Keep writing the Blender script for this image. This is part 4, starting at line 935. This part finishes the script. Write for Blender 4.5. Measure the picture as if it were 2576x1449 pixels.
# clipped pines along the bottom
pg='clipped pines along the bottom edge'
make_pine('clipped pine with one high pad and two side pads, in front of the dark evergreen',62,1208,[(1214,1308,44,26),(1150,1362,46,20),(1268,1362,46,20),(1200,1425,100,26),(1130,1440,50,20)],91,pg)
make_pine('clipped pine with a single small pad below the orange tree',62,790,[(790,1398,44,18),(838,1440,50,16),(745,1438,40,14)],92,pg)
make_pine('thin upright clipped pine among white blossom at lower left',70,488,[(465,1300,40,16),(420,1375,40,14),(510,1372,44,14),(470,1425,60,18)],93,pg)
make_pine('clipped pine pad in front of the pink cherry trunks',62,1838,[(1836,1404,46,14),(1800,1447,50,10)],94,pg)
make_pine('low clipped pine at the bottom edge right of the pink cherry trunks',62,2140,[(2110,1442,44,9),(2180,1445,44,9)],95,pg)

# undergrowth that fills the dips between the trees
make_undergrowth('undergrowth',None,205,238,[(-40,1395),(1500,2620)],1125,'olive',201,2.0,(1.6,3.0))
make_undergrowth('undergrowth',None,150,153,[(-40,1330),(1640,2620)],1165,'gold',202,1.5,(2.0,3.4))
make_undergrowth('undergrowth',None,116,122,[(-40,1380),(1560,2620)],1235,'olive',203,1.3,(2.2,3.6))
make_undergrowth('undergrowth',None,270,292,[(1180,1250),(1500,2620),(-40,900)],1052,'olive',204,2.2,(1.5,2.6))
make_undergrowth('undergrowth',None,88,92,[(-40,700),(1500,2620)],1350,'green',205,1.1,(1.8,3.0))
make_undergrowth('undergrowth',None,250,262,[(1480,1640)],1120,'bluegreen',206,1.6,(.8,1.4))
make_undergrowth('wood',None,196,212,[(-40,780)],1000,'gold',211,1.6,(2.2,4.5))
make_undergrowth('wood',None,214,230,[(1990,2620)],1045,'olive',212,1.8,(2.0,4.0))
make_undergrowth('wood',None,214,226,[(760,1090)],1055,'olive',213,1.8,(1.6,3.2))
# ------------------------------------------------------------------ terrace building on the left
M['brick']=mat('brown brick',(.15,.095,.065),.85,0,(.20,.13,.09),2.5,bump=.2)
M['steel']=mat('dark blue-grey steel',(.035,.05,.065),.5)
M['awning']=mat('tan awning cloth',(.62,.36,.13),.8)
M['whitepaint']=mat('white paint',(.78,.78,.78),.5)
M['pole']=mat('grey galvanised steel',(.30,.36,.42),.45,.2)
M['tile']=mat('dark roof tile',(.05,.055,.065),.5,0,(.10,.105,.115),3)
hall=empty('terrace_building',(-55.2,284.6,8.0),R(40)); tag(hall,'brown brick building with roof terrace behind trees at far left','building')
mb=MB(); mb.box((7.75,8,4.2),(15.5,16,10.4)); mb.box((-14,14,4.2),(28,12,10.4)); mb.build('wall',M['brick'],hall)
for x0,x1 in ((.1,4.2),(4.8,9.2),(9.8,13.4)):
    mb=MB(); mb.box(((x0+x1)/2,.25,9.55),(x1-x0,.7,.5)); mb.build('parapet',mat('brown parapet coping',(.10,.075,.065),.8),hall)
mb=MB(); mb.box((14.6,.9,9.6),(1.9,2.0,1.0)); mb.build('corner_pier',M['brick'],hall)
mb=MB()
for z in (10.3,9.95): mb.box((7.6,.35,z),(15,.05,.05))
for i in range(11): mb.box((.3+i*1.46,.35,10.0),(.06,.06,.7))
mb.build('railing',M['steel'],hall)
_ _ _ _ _
▸ **What you will do**
Transcribe the entire listing above precisely.

▸ **Exercise solution**
Keep writing the Blender script for this image. This is part 4, starting at line 935. This part finishes the script. Write for Blender 4.5. Measure the picture as if it were 2576x1449 pixels.
# clipped pines along the bottom
pg='clipped pines along the bottom edge'
make_pine('clipped pine with one high pad and two side pads, in front of the dark evergreen',62,1208,[(1214,1308,44,26),(1150,1362,46,20),(1268,1362,46,20),(1200,1425,100,26),(1130,1440,50,20)],91,pg)
make_pine('clipped pine with a single small pad below the orange tree',62,790,[(790,1398,44,18),(838,1440,50,16),(745,1438,40,14)],92,pg)
make_pine('thin upright clipped pine among white blossom at lower left',70,488,[(465,1300,40,16),(420,1375,40,14),(510,1372,44,14),(470,1425,60,18)],93,pg)
make_pine('clipped pine pad in front of the pink cherry trunks',62,1838,[(1836,1404,46,14),(1800,1447,50,10)],94,pg)
make_pine('low clipped pine at the bottom edge right of the pink cherry trunks',62,2140,[(2110,1442,44,9),(2180,1445,44,9)],95,pg)

# undergrowth that fills the dips between the trees
make_undergrowth('undergrowth',None,205,238,[(-40,1395),(1500,2620)],1125,'olive',201,2.0,(1.6,3.0))
make_undergrowth('undergrowth',None,150,153,[(-40,1330),(1640,2620)],1165,'gold',202,1.5,(2.0,3.4))
make_undergrowth('undergrowth',None,116,122,[(-40,1380),(1560,2620)],1235,'olive',203,1.3,(2.2,3.6))
make_undergrowth('undergrowth',None,270,292,[(1180,1250),(1500,2620),(-40,900)],1052,'olive',204,2.2,(1.5,2.6))
make_undergrowth('undergrowth',None,88,92,[(-40,700),(1500,2620)],1350,'green',205,1.1,(1.8,3.0))
make_undergrowth('undergrowth',None,250,262,[(1480,1640)],1120,'bluegreen',206,1.6,(.8,1.4))
make_undergrowth('wood',None,196,212,[(-40,780)],1000,'gold',211,1.6,(2.2,4.5))
make_undergrowth('wood',None,214,230,[(1990,2620)],1045,'olive',212,1.8,(2.0,4.0))
make_undergrowth('wood',None,214,226,[(760,1090)],1055,'olive',213,1.8,(1.6,3.2))
# ------------------------------------------------------------------ terrace building on the left
M['brick']=mat('brown brick',(.15,.095,.065),.85,0,(.20,.13,.09),2.5,bump=.2)
M['steel']=mat('dark blue-grey steel',(.035,.05,.065),.5)
M['awning']=mat('tan awning cloth',(.62,.36,.13),.8)
M['whitepaint']=mat('white paint',(.78,.78,.78),.5)
M['pole']=mat('grey galvanised steel',(.30,.36,.42),.45,.2)
M['tile']=mat('dark roof tile',(.05,.055,.065),.5,0,(.10,.105,.115),3)
hall=empty('terrace_building',(-55.2,284.6,8.0),R(40)); tag(hall,'brown brick building with roof terrace behind trees at far left','building')
mb=MB(); mb.box((7.75,8,4.2),(15.5,16,10.4)); mb.box((-14,14,4.2),(28,12,10.4)); mb.build('wall',M['brick'],hall)
for x0,x1 in ((.1,4.2),(4.8,9.2),(9.8,13.4)):
    mb=MB(); mb.box(((x0+x1)/2,.25,9.55),(x1-x0,.7,.5)); mb.build('parapet',mat('brown parapet coping',(.10,.075,.065),.8),hall)
mb=MB(); mb.box((14.6,.9,9.6),(1.9,2.0,1.0)); mb.build('corner_pier',M['brick'],hall)
mb=MB()
for z in (10.3,9.95): mb.box((7.6,.35,z),(15,.05,.05))
for i in range(11): mb.box((.3+i*1.46,.35,10.0),(.06,.06,.7))
mb.build('railing',M['steel'],hall)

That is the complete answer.